The old building was taken down at the end of the sixties when the present elegant structure was erected to the plans of Mr Wallace, architect, the Bank entering into possession in July 1872. When the fortunes of the City of Glasgow Bank were at an end it became, as it now is, the headquarter of the Bank of Scotland. The City of Glasgow Bank had been previously carried on across the way in the building that is now Fullerton's. Until 1858 Fullerton's was the chief agency for the supply of newspapers, which came to the town three times a week, "The minister aye gettin' the first read".

Two old-fashioned houses stood near the water-runner to the north of the Bank buildings. The occupant of one of these used to relate how he jumped out of bed on morning to find himself up to the middle in water. The "burn" (the primeval drainage system) had swollen and the back drench of the sea had placed the streets in flood. Dockhead Street was like a street in Venice and he had to hail a passing boat to escape from his own house. The old houses referred to are now submerged in the Trinity Church. Trinity Church had its origin in the old Relief Church at Parkhead, where, after the stirring days of sectarian war, it pursued its even tenor under the name of the East U P Church. Its transition to Dockhead Street as the Trinity Church recalls the fact that the new home was built for its esteemed and popular minister, the Rev George Philp, who from the day of his reception in September 1864, when, standing at the gate of the church he was publicly acclaimed, merited the compliment to his services which this transference represented.

The quaint little house with the crowstep gable still clinging to the narrow part of the thoroughfare (Dunlop's Hairdressing Emporium) was the Post Office between 1862 and 1884, when John Grimwoood acted as Postmaster and Inspector of Poor. It recalls one most memorable occasion about twentyfour years ago when the waters flowed into Dockhead Street and overran the adjacent streets and the Dockhead was alive with floating craft; cradles, eggboxes and miscellaneous variety of materials appearing on the surface of the water. Dr Wallace, driving home that day from the country over Bradshaw, found his horse immersed almost up to the neck in water and had to take to the higher lands. The Post Office officials found themselves imprisoned in the flood and had to betake themselves - letters, bags and stamping paraphernalia - to an upper floor. From that upper window the mail bags had to be handed out to John Welsh, the postman, who was left to make his way through the alarming current as best he could and so maintain the tradition of "prompt delivery". The little building in which this took place was, in the Forties, the possession of Grace Rose.
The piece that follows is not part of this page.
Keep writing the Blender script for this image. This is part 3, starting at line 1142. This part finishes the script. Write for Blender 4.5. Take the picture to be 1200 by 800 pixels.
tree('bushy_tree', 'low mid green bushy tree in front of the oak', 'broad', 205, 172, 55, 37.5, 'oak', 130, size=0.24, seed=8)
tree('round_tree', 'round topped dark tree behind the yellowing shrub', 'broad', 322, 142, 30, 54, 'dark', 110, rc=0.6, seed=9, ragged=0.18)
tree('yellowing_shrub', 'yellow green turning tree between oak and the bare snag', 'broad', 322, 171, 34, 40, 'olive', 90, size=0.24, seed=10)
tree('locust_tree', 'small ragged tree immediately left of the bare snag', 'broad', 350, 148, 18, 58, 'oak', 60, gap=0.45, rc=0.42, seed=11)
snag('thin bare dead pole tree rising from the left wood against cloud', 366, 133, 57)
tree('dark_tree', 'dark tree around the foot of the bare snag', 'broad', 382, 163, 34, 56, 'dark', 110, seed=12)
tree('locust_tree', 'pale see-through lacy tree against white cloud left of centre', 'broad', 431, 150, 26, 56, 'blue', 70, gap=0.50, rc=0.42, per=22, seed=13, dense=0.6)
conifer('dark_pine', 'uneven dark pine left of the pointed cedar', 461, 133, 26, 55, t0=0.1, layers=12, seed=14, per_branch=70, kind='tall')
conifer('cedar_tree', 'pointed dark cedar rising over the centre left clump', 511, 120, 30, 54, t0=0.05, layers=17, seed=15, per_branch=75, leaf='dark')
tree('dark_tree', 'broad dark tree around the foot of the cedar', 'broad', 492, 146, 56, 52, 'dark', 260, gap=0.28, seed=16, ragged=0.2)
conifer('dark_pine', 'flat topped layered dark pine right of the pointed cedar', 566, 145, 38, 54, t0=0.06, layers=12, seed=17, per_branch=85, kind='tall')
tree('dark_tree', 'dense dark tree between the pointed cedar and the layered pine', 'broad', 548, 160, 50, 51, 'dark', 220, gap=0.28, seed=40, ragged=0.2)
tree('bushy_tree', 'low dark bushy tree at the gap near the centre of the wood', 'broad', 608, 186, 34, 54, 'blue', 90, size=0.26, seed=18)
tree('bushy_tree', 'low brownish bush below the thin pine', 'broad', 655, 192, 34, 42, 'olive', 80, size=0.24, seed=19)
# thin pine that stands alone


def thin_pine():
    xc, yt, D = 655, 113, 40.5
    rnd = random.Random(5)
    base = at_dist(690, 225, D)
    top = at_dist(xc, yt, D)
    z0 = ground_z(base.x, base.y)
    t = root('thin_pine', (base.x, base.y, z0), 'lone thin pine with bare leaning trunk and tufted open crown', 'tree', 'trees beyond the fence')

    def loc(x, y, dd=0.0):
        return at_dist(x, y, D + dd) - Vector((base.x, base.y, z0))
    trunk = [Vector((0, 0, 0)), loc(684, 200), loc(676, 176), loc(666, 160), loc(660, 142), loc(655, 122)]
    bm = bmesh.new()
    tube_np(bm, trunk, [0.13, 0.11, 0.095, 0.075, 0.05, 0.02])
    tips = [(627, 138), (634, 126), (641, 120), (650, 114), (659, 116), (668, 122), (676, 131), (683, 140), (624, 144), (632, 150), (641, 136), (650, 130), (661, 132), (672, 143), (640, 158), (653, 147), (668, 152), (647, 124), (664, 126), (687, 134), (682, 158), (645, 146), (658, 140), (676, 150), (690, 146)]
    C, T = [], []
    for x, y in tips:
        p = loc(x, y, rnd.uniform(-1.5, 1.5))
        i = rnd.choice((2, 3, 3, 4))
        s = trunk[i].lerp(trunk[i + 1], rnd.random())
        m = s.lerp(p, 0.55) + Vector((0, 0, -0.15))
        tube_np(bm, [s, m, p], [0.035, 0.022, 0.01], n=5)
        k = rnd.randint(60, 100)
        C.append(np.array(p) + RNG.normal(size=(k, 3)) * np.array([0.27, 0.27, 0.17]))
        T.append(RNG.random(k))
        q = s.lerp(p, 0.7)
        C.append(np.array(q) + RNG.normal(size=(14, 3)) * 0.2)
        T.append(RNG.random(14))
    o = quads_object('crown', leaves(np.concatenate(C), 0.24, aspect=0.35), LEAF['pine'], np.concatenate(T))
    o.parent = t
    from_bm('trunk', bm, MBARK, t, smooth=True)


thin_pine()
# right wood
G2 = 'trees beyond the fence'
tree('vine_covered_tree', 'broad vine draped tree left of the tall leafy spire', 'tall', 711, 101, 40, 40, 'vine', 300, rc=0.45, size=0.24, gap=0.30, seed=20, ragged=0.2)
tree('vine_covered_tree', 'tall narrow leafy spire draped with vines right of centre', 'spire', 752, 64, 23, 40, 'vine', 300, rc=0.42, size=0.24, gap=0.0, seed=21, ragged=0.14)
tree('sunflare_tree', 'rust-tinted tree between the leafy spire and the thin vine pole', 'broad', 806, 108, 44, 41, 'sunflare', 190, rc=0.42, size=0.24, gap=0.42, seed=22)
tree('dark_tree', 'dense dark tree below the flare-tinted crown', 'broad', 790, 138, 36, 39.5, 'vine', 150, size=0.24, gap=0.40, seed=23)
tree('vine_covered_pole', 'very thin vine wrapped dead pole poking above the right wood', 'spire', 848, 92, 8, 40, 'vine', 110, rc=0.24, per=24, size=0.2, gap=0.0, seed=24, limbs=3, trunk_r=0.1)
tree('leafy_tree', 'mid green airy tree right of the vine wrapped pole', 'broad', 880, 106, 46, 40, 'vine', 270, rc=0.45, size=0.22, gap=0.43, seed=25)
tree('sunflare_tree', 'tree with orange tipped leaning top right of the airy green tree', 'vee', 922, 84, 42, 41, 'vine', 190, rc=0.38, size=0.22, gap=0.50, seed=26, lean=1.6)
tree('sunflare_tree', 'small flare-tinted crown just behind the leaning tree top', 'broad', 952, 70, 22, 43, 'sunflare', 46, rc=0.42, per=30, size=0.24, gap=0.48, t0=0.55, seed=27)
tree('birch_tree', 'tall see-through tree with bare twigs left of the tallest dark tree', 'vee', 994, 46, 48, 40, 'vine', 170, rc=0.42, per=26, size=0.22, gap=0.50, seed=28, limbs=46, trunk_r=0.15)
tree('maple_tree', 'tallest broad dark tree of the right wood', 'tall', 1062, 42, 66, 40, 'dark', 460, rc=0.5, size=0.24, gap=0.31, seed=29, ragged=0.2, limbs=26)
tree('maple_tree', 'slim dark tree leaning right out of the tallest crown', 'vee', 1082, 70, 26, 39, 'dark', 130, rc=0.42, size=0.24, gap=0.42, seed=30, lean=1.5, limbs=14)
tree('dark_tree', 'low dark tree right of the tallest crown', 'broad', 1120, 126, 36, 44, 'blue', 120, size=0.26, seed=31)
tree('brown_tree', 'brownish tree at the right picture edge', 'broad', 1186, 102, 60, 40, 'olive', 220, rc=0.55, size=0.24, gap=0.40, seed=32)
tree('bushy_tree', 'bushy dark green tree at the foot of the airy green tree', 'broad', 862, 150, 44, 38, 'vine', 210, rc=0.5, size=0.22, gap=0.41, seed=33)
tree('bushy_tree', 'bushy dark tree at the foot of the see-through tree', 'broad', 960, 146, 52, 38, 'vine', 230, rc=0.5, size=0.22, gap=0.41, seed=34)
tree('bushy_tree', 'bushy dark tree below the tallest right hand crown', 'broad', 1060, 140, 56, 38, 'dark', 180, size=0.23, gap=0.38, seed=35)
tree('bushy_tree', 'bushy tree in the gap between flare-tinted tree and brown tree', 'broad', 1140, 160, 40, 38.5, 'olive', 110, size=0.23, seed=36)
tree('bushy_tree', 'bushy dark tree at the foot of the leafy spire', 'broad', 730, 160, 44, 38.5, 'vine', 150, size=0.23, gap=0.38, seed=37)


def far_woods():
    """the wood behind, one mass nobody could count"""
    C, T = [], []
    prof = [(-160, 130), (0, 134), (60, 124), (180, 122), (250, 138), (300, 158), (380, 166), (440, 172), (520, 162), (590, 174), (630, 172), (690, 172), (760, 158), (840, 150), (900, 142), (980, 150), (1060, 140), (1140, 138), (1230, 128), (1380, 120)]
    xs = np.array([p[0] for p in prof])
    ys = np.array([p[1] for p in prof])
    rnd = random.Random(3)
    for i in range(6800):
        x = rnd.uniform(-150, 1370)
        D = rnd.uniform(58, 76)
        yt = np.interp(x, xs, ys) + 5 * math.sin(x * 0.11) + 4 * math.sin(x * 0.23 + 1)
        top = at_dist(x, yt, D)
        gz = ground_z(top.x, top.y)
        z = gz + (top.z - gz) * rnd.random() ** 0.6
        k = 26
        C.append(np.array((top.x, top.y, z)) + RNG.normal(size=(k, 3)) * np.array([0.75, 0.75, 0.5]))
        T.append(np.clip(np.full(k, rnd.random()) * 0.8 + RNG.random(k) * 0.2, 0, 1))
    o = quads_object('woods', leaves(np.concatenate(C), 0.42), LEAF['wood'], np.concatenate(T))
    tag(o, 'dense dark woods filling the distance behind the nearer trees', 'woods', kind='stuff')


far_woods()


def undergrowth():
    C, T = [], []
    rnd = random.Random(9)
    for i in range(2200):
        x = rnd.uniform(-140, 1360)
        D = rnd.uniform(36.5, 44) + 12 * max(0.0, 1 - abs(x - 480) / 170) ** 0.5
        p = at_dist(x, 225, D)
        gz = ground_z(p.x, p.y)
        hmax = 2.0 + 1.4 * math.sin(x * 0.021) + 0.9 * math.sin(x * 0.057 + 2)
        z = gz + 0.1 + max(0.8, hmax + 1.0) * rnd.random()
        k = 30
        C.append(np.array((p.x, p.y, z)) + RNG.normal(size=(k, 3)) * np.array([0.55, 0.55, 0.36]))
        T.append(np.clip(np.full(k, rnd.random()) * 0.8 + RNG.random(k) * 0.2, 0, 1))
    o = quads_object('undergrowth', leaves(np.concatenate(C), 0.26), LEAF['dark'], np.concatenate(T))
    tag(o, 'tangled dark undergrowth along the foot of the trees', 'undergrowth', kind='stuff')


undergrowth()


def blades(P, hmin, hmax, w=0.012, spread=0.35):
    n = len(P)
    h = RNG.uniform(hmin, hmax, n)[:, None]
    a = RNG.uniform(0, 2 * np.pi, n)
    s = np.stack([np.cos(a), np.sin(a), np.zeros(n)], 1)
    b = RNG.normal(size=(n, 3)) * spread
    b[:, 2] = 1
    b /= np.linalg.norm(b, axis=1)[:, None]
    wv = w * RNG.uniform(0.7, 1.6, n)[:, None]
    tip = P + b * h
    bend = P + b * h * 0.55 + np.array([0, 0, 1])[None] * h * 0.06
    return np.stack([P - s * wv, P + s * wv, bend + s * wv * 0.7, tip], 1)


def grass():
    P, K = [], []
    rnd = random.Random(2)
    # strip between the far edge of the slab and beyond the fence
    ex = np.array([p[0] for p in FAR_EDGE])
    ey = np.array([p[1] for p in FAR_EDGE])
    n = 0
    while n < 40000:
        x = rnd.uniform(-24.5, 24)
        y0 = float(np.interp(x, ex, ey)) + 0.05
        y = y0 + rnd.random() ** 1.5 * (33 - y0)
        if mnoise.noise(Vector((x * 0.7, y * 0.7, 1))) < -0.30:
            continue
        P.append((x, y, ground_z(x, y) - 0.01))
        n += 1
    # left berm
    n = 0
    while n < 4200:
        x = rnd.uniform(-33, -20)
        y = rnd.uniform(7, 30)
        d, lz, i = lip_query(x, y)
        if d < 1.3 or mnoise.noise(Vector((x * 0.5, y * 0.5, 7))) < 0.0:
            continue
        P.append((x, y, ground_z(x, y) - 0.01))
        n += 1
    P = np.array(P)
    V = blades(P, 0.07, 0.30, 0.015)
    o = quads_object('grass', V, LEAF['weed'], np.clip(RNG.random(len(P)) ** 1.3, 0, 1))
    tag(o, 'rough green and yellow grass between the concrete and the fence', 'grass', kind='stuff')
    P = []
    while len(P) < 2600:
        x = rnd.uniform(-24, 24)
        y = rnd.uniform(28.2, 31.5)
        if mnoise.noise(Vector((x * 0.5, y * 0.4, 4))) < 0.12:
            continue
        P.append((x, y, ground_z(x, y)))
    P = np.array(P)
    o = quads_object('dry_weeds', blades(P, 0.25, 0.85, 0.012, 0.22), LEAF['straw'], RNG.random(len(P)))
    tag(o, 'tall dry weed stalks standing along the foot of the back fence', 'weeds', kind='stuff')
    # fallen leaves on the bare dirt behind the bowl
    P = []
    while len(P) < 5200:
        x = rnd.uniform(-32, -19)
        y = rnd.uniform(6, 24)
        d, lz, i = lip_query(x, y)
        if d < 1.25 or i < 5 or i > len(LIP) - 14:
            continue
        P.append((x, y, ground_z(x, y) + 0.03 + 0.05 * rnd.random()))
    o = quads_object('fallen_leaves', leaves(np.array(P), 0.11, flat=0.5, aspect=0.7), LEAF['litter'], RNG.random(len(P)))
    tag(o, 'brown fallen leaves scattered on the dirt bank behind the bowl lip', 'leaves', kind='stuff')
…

The Post Office under George Fullerton. now postmaster, Port Glasgow and his sister, Miss Fullerton, was transferred to near the Dockhead entrance. The Dockhead Street has a singular history. It was built over the primitive beach and has its foundation on the wrack, tangle and kelpshore thrown up from the sea and which at one time was claimed as a perquisite of the lordly lessors. During recent excavations ashes were found and these were said to be the remains of the salt fires of the primeval salters; but less enthusiastic antiquarians declare them to be the refuse of the more recent salt works drifted in from the Pans.